I give the same example from above, checking the 1e PHB, all I see is people, cartoon people in black and white lineart doesn't tell me about a particular ethnicity, I just see a blank slate. Browsing Pathfinder and the 5e PHB makes me feel more excluded ethnically than good old AD&D PHB. I just can't find any light-skinned member of my ethnic group that is traditionally depicted as brown skinned, all light-skinned people in there are caucasian on purpose, how is that not exclusionary? From my cultural point of view D&D has gotten more and more racist with every edition! <true, yet I don't make a big fuss>
I would say that your view is...rather unusual, shall we say. Though it might, in point of fact, be influenced by your culture! That is, I know a great many people in the United States who look at characters in anime and manga and ask, "Why are these characters all being called Japanese? They look white to me...blonde or even
red hair, blue or green or even purple eyes, fair skin..." Even when you ignore works that feature justifiably strange hair or eye colors (e.g. people with 'magical' ancestry or whatever), there are still a great many depictions which Japanese readers are perfectly comfortable considering as "clearly Japanese," while people from the States are perfectly comfortable considering "clearly Caucasian." Thus, the standards by which you judge a stylized depiction of a human, and their ethnicity, may be very different from those used in other countries.

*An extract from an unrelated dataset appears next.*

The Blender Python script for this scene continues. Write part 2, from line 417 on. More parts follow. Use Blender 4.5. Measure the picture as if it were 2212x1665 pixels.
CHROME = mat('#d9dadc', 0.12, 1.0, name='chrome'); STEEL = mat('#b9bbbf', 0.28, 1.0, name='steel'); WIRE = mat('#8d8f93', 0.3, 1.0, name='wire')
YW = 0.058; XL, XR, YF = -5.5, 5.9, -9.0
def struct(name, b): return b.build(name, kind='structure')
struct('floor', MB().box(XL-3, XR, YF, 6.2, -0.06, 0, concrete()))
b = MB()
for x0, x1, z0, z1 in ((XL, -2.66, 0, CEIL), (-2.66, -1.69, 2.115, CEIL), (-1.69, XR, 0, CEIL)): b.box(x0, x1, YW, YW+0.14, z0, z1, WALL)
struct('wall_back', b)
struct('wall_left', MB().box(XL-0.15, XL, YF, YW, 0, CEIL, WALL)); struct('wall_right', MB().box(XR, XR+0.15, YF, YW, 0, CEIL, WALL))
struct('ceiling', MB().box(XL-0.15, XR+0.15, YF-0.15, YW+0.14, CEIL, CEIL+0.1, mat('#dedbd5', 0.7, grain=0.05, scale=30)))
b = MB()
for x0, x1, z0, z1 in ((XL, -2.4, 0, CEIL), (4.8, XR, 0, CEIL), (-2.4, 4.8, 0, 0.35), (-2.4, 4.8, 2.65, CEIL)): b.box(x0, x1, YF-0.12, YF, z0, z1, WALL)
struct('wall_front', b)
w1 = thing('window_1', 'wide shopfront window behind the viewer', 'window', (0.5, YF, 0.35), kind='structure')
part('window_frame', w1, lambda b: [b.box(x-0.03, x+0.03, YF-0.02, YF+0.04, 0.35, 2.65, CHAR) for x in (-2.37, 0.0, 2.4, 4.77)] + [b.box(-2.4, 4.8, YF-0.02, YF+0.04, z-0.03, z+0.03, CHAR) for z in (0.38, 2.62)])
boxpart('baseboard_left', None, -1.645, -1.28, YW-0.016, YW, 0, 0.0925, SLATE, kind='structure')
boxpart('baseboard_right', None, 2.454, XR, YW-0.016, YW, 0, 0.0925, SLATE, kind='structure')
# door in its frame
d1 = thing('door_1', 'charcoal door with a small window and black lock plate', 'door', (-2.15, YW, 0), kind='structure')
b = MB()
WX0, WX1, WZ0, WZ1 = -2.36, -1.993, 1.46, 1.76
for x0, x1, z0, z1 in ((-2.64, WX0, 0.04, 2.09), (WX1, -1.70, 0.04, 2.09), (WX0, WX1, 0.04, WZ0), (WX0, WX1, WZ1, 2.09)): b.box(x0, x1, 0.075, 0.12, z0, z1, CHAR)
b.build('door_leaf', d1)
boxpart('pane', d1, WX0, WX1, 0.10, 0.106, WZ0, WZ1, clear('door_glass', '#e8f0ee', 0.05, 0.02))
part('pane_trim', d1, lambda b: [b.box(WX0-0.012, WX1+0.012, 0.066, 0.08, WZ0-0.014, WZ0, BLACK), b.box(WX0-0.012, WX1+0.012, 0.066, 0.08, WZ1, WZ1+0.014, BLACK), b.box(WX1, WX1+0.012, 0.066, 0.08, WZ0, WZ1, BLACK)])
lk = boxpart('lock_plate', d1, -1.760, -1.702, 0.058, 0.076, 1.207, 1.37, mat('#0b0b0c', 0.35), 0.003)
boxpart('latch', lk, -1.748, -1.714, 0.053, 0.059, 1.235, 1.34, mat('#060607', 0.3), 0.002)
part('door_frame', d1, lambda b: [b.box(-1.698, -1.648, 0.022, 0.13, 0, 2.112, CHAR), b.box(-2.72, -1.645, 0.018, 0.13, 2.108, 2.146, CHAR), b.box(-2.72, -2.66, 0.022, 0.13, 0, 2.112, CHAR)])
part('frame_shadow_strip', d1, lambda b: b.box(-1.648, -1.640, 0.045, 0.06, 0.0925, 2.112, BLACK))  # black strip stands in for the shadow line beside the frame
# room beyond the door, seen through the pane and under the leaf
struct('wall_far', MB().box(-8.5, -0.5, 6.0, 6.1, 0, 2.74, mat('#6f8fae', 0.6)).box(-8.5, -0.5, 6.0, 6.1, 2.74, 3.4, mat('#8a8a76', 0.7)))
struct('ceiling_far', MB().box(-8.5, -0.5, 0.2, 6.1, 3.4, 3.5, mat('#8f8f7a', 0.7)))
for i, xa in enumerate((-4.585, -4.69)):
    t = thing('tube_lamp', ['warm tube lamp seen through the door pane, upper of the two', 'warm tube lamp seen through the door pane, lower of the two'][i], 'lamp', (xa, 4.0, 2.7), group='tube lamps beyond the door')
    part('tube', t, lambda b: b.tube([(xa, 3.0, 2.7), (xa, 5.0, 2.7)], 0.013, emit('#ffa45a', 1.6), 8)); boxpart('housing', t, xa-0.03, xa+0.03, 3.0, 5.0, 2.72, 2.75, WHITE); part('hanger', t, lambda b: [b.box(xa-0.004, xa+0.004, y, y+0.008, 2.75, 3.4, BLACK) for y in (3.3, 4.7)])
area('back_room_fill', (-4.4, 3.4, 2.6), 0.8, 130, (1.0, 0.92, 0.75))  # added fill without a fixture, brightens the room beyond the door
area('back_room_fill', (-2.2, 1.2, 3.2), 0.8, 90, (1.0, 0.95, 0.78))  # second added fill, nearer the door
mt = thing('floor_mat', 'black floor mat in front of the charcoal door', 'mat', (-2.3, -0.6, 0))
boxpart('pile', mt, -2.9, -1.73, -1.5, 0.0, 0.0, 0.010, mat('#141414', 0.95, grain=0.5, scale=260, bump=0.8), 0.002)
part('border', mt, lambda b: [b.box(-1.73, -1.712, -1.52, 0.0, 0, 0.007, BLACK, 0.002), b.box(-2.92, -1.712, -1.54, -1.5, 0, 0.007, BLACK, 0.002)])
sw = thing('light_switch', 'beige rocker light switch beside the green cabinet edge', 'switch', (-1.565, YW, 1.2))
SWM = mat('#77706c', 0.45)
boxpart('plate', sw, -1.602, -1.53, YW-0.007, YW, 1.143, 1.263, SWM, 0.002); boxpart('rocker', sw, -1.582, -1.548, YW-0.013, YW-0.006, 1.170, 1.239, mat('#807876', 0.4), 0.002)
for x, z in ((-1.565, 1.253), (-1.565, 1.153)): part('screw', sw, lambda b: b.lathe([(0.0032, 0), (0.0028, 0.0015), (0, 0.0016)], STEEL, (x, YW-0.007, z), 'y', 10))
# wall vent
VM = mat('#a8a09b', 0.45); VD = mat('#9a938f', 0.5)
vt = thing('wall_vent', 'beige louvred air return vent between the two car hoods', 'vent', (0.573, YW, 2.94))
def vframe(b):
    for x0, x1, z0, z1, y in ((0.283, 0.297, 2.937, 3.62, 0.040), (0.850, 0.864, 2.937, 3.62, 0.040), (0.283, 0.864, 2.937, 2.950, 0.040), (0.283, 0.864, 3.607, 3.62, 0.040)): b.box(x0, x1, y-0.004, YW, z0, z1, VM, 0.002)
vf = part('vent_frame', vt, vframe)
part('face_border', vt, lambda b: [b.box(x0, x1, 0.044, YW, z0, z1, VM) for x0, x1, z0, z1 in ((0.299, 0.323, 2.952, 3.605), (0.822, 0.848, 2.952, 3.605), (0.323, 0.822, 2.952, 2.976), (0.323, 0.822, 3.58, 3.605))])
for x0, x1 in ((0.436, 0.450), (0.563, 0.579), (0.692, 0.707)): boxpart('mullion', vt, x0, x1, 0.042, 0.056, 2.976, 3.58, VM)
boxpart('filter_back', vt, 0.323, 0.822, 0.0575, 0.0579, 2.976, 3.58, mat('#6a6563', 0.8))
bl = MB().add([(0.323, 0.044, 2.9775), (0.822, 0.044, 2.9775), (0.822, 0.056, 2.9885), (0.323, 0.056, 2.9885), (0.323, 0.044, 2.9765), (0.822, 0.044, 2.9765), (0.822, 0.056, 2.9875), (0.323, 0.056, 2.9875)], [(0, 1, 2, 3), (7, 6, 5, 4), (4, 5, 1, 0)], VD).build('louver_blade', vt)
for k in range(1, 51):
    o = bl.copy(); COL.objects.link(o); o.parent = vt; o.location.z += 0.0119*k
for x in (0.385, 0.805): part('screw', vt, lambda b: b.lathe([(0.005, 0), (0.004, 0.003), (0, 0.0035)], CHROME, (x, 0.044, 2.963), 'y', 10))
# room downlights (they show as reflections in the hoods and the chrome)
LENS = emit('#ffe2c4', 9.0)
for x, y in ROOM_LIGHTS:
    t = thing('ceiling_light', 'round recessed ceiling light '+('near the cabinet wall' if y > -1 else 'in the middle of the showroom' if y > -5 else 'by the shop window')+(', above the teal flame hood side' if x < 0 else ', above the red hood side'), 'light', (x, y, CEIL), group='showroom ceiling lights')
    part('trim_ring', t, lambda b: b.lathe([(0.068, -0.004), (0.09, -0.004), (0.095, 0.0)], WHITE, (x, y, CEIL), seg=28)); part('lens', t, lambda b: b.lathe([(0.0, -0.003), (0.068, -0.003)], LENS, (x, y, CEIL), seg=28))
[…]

The same would happen if they removed the word race from the book. So remove the word race in order to remove the implication of ethnic bigotry. Wait so D&D races are stand ins for real life ethnic groups! and mine isn't being represented! HOw barbaric conflating skin color with ethnicity!
Yeah even though I'm no big proponent of changing the term, I sincerely doubt this would be the reaction of most readers, at least here in the United States.